The head of the charter school they attend declared the absences inexcusable and told the Arizona Daily Star that Rios' children would not be allowed to make up missed assignments. It now seems the principal is reconsidering, though that couldn't be confirmed late Thursday.

"I couldn't believe what I was hearing,"
said Rios, 29, of her Monday conversation with Lee Griffin, principal and founder of Children Reaching for the Sky, an elementary charter school at 1844 S. Alvernon Way.

Her husband, Staff Sgt. Enrique Rios, 30, is due home sometime next week for a two-week rest and relaxation leave. Some of it falls during the school's spring break and the family asked for an extra week off.

Keila Rios said Griffin told her that families pull kids out of class for all kinds of reasons — from beauty contests to Disneyland vacations — and said it wouldn't be fair to approve her request for makeup work when he's refused the others.

"I said, 'We're not talking about Disneyland here. Their father has been at war for the last eight months and all we have is this little bit of time together.' God forbid if he goes back to Iraq and something happens to him,"
Keila Rios said.

Enrique Rios, a Cholla High Magnet School graduate, is overseas with the 82nd Airborne Division of Fort Bragg, N.C. His wife and children are living in Tucson with his parents while he's at war.

"I'm disgusted," Enrique Rios wrote in an e-mail to the Star. The principal "obviously isn't a patriot and has no understanding of what it is like to put your life on the line," he said.


Griffin told the Star he is a former soldier himself, and that he supports the troops and sympathizes with the family.

The Rioses are "awesome" parents and their children are exceptional students — but rules are rules, he said in a telephone interview Thursday morning.

"We have a policy saying we don't give out makeup work for unexcused absences. We can't pick and choose and give preferential treatment."

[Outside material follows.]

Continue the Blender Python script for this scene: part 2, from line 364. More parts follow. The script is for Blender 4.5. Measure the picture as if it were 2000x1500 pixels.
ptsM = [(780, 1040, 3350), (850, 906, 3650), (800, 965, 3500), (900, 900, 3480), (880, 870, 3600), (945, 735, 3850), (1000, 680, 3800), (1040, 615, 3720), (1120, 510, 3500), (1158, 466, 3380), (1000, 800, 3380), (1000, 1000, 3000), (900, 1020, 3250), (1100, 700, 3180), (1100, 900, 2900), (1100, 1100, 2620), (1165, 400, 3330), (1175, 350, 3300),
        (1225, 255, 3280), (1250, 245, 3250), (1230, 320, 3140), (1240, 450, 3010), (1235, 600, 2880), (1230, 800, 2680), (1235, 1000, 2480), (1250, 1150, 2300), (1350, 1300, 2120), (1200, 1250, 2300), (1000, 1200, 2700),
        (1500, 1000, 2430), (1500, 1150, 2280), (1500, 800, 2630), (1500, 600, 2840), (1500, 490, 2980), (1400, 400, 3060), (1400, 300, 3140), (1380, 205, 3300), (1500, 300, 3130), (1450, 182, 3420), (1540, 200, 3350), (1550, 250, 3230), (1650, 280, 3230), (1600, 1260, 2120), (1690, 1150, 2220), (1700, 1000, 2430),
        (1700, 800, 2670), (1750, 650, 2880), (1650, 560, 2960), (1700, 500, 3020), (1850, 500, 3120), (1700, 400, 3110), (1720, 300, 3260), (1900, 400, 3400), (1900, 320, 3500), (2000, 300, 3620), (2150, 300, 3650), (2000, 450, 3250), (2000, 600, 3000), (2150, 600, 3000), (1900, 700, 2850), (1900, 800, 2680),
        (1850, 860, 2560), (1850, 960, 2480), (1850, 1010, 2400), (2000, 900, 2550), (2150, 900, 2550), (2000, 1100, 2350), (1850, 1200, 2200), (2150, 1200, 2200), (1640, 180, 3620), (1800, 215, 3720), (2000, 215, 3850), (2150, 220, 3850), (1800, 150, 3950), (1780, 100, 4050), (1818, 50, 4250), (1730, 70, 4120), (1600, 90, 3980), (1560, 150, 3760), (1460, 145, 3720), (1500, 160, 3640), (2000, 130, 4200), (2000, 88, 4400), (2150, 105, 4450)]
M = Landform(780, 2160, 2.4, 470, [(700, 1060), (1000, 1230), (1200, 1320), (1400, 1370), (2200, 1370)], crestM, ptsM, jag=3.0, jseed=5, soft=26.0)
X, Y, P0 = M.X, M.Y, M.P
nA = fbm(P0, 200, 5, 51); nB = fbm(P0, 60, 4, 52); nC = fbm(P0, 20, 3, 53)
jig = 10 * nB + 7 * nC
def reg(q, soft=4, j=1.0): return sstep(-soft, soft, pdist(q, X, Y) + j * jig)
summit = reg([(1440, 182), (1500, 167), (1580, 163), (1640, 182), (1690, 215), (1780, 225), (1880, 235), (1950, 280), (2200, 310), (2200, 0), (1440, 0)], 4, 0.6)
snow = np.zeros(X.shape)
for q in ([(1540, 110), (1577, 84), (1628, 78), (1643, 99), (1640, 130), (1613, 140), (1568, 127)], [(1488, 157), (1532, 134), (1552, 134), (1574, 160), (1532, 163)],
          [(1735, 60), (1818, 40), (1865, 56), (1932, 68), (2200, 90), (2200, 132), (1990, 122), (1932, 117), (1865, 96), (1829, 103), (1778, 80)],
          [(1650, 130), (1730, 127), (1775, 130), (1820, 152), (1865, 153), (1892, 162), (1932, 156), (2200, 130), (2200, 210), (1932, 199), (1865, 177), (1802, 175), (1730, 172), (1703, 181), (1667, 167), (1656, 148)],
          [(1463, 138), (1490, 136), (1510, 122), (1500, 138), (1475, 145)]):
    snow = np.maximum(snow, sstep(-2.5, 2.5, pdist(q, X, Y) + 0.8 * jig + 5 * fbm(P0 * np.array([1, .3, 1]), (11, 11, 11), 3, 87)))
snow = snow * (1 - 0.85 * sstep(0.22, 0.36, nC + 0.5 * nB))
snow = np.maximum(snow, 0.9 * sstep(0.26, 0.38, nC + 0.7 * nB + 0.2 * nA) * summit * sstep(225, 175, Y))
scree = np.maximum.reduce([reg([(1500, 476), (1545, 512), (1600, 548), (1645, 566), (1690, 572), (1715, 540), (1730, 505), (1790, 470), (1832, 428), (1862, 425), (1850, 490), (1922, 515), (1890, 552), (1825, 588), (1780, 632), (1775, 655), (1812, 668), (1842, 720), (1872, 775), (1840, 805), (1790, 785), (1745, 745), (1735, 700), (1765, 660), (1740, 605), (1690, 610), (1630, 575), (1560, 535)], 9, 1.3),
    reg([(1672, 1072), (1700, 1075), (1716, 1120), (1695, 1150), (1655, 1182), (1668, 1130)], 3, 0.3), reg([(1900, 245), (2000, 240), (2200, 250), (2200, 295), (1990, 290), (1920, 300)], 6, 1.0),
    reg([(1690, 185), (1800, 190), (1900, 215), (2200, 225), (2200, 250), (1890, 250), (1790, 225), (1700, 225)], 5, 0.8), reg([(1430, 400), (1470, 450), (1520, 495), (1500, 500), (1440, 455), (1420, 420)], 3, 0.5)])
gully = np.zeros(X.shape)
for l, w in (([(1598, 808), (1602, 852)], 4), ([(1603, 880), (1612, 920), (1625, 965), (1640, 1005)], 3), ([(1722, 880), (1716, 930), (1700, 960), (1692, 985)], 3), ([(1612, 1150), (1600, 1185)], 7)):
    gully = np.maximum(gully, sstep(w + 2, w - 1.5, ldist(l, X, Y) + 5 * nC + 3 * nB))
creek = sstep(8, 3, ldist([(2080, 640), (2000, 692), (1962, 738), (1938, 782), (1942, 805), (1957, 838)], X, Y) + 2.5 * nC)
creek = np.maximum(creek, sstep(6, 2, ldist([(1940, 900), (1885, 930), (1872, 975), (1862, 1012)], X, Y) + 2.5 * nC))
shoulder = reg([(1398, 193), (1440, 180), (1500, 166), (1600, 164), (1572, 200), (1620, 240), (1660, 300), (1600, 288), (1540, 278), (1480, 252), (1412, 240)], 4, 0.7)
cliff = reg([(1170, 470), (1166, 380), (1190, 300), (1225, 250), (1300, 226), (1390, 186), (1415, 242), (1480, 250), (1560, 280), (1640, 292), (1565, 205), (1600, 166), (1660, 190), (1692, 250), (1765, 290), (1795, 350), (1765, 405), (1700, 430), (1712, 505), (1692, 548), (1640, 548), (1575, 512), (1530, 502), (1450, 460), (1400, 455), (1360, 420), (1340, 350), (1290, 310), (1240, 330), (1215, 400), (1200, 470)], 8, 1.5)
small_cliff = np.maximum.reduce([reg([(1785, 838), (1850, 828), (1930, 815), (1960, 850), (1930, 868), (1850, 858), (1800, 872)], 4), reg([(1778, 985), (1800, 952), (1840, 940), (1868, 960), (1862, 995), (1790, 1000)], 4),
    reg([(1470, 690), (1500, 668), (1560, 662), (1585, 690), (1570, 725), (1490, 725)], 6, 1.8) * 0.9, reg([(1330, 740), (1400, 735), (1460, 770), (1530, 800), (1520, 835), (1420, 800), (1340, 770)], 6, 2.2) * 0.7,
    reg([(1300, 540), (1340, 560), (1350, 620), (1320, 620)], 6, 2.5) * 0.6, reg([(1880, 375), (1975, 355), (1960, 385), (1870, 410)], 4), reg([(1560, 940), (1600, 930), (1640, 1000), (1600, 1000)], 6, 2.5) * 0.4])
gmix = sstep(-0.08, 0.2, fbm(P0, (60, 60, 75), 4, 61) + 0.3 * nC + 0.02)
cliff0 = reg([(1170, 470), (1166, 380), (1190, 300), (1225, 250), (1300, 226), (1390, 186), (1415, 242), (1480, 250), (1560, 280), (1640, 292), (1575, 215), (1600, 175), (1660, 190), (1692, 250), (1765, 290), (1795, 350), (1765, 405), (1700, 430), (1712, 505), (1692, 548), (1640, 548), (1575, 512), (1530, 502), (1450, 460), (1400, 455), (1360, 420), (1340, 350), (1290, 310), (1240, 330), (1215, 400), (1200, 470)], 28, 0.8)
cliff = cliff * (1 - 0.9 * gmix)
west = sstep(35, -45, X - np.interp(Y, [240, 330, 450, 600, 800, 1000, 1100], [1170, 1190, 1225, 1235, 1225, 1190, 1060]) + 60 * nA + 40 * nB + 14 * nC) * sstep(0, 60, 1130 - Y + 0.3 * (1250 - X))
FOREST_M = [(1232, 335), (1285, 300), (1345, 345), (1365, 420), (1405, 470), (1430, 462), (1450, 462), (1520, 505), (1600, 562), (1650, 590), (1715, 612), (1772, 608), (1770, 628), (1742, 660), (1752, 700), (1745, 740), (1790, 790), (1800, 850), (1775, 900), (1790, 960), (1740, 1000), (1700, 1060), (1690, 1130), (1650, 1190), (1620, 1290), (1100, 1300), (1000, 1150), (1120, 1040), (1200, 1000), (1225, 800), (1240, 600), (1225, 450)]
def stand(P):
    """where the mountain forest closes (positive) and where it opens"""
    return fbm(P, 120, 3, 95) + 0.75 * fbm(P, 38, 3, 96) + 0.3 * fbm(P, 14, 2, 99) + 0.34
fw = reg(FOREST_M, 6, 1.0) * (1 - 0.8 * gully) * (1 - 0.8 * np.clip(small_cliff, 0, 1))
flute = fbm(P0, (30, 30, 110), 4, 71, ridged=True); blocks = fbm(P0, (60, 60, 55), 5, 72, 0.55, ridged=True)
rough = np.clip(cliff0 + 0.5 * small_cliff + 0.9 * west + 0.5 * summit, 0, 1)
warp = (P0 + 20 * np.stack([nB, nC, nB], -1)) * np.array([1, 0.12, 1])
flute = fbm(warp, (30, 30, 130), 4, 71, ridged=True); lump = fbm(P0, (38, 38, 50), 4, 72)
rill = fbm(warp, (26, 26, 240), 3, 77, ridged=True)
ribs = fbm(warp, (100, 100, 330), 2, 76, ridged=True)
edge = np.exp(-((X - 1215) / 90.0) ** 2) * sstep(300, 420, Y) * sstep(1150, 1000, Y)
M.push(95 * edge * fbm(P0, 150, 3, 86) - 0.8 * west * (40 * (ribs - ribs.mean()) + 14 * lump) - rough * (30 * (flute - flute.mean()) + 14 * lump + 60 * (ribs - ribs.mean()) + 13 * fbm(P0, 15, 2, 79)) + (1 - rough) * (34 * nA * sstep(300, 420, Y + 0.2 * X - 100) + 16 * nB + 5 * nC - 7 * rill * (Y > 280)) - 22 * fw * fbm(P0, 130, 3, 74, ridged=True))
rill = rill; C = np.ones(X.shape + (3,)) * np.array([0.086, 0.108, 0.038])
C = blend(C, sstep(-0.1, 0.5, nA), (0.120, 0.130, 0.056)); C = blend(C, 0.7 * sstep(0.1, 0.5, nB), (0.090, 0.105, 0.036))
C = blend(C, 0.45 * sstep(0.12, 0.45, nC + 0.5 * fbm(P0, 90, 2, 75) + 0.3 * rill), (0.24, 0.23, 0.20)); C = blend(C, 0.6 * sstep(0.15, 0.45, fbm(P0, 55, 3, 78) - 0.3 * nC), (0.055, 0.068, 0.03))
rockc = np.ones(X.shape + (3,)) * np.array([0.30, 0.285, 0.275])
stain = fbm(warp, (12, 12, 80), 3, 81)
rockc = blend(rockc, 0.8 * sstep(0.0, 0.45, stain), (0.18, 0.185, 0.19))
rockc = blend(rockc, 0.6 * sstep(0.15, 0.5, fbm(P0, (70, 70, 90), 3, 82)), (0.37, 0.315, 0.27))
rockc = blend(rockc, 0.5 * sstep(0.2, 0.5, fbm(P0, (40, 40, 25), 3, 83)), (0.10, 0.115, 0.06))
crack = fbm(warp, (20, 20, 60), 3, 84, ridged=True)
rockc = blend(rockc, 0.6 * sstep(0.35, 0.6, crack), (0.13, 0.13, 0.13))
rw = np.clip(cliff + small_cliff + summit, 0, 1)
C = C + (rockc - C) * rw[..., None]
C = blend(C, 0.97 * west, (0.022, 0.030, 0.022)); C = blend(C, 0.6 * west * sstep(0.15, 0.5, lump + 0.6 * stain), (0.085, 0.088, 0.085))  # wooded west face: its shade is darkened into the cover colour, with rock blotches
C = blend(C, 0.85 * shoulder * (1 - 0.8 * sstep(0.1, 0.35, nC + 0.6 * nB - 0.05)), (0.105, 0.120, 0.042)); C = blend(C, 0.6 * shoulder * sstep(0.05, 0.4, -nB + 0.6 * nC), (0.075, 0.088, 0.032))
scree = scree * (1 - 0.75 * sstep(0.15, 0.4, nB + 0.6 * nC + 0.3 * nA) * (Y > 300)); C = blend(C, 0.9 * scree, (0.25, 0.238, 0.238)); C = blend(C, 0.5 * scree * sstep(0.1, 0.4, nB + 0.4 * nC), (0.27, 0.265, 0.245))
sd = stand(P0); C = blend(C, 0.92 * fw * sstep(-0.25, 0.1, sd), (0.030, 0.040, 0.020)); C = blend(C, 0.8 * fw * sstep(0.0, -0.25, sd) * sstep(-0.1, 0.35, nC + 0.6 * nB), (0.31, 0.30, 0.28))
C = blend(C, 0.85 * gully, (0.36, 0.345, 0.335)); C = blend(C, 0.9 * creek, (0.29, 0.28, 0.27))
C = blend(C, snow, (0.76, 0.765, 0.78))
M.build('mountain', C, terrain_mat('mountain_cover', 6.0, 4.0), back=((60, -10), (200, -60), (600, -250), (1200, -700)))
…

State law gives school principals discretion to decide when an absence is excusable. Several principals contacted Thursday said they'd have no problem accommodating a military family in the Rios' situation.
"Oh my goodness, yes," said Jerry Gallegos, principal of Manzo Elementary School, a public school on the West Side. "If the dad just came back from Iraq, I would honor the parents' wishes."

Clay Connor, principal of Academy of Tucson Elementary School, a Northeast Side charter school, said military families at his school have been in the same situation.

"We would try to come up with a win-win solution," Connor said. "We work with the parents when there are extenuating circumstances."